»»
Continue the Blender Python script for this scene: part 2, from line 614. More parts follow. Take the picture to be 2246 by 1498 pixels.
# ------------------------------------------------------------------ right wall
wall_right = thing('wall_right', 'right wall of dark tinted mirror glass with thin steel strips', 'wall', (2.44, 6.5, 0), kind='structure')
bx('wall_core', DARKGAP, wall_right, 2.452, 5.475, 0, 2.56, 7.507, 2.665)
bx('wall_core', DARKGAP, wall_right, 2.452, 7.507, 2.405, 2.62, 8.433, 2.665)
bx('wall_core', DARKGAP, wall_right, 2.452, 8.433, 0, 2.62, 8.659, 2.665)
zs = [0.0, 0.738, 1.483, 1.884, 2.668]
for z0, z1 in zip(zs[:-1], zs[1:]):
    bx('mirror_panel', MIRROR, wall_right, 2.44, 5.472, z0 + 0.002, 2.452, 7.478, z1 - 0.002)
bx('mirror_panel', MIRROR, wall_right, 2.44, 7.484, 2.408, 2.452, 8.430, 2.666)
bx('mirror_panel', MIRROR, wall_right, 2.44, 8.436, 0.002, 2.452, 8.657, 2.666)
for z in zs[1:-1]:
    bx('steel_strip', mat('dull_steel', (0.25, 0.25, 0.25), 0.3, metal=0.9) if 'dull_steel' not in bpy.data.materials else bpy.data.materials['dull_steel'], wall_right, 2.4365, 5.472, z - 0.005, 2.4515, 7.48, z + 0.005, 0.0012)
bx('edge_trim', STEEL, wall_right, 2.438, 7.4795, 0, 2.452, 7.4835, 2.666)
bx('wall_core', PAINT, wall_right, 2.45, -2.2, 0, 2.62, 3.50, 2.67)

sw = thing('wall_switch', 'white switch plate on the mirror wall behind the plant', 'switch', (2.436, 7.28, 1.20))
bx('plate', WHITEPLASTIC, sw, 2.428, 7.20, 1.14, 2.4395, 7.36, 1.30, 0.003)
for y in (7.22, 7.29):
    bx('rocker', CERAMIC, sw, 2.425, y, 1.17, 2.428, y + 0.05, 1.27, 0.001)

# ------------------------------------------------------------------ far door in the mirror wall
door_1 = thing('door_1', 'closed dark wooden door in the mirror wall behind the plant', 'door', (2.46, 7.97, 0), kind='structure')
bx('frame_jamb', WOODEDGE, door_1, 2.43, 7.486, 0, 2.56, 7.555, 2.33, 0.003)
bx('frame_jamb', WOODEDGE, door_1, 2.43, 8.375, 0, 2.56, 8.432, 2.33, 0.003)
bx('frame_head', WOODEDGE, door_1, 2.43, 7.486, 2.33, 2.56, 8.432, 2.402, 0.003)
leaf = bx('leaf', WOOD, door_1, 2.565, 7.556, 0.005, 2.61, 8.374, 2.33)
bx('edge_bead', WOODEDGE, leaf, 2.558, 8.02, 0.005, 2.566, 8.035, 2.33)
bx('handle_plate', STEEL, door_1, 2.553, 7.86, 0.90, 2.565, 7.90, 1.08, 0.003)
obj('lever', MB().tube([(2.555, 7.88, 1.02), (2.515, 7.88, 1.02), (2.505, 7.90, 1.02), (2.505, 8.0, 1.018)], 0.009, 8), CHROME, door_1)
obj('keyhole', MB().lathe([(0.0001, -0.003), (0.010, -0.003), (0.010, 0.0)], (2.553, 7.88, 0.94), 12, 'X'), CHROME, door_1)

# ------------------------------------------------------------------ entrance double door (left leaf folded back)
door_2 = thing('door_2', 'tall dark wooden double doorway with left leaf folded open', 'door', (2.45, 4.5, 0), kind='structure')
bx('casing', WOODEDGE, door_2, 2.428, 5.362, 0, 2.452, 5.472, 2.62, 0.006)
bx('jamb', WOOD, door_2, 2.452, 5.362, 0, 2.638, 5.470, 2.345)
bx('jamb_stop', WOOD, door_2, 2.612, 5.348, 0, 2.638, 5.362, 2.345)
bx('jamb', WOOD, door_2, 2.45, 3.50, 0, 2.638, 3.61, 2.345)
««
SHORT TASK => Return the material exactly as it stands.

EXERCISE OUTPUT =>
Continue the Blender Python script for this scene: part 2, from line 614. More parts follow. Take the picture to be 2246 by 1498 pixels.
# ------------------------------------------------------------------ right wall
wall_right = thing('wall_right', 'right wall of dark tinted mirror glass with thin steel strips', 'wall', (2.44, 6.5, 0), kind='structure')
bx('wall_core', DARKGAP, wall_right, 2.452, 5.475, 0, 2.56, 7.507, 2.665)
bx('wall_core', DARKGAP, wall_right, 2.452, 7.507, 2.405, 2.62, 8.433, 2.665)
bx('wall_core', DARKGAP, wall_right, 2.452, 8.433, 0, 2.62, 8.659, 2.665)
zs = [0.0, 0.738, 1.483, 1.884, 2.668]
for z0, z1 in zip(zs[:-1], zs[1:]):
    bx('mirror_panel', MIRROR, wall_right, 2.44, 5.472, z0 + 0.002, 2.452, 7.478, z1 - 0.002)
bx('mirror_panel', MIRROR, wall_right, 2.44, 7.484, 2.408, 2.452, 8.430, 2.666)
bx('mirror_panel', MIRROR, wall_right, 2.44, 8.436, 0.002, 2.452, 8.657, 2.666)
for z in zs[1:-1]:
    bx('steel_strip', mat('dull_steel', (0.25, 0.25, 0.25), 0.3, metal=0.9) if 'dull_steel' not in bpy.data.materials else bpy.data.materials['dull_steel'], wall_right, 2.4365, 5.472, z - 0.005, 2.4515, 7.48, z + 0.005, 0.0012)
bx('edge_trim', STEEL, wall_right, 2.438, 7.4795, 0, 2.452, 7.4835, 2.666)
bx('wall_core', PAINT, wall_right, 2.45, -2.2, 0, 2.62, 3.50, 2.67)

sw = thing('wall_switch', 'white switch plate on the mirror wall behind the plant', 'switch', (2.436, 7.28, 1.20))
bx('plate', WHITEPLASTIC, sw, 2.428, 7.20, 1.14, 2.4395, 7.36, 1.30, 0.003)
for y in (7.22, 7.29):
    bx('rocker', CERAMIC, sw, 2.425, y, 1.17, 2.428, y + 0.05, 1.27, 0.001)

# ------------------------------------------------------------------ far door in the mirror wall
door_1 = thing('door_1', 'closed dark wooden door in the mirror wall behind the plant', 'door', (2.46, 7.97, 0), kind='structure')
bx('frame_jamb', WOODEDGE, door_1, 2.43, 7.486, 0, 2.56, 7.555, 2.33, 0.003)
bx('frame_jamb', WOODEDGE, door_1, 2.43, 8.375, 0, 2.56, 8.432, 2.33, 0.003)
bx('frame_head', WOODEDGE, door_1, 2.43, 7.486, 2.33, 2.56, 8.432, 2.402, 0.003)
leaf = bx('leaf', WOOD, door_1, 2.565, 7.556, 0.005, 2.61, 8.374, 2.33)
bx('edge_bead', WOODEDGE, leaf, 2.558, 8.02, 0.005, 2.566, 8.035, 2.33)
bx('handle_plate', STEEL, door_1, 2.553, 7.86, 0.90, 2.565, 7.90, 1.08, 0.003)
obj('lever', MB().tube([(2.555, 7.88, 1.02), (2.515, 7.88, 1.02), (2.505, 7.90, 1.02), (2.505, 8.0, 1.018)], 0.009, 8), CHROME, door_1)
obj('keyhole', MB().lathe([(0.0001, -0.003), (0.010, -0.003), (0.010, 0.0)], (2.553, 7.88, 0.94), 12, 'X'), CHROME, door_1)

# ------------------------------------------------------------------ entrance double door (left leaf folded back)
door_2 = thing('door_2', 'tall dark wooden double doorway with left leaf folded open', 'door', (2.45, 4.5, 0), kind='structure')
bx('casing', WOODEDGE, door_2, 2.428, 5.362, 0, 2.452, 5.472, 2.62, 0.006)
bx('jamb', WOOD, door_2, 2.452, 5.362, 0, 2.638, 5.470, 2.345)
bx('jamb_stop', WOOD, door_2, 2.612, 5.348, 0, 2.638, 5.362, 2.345)
bx('jamb', WOOD, door_2, 2.45, 3.50, 0, 2.638, 3.61, 2.345)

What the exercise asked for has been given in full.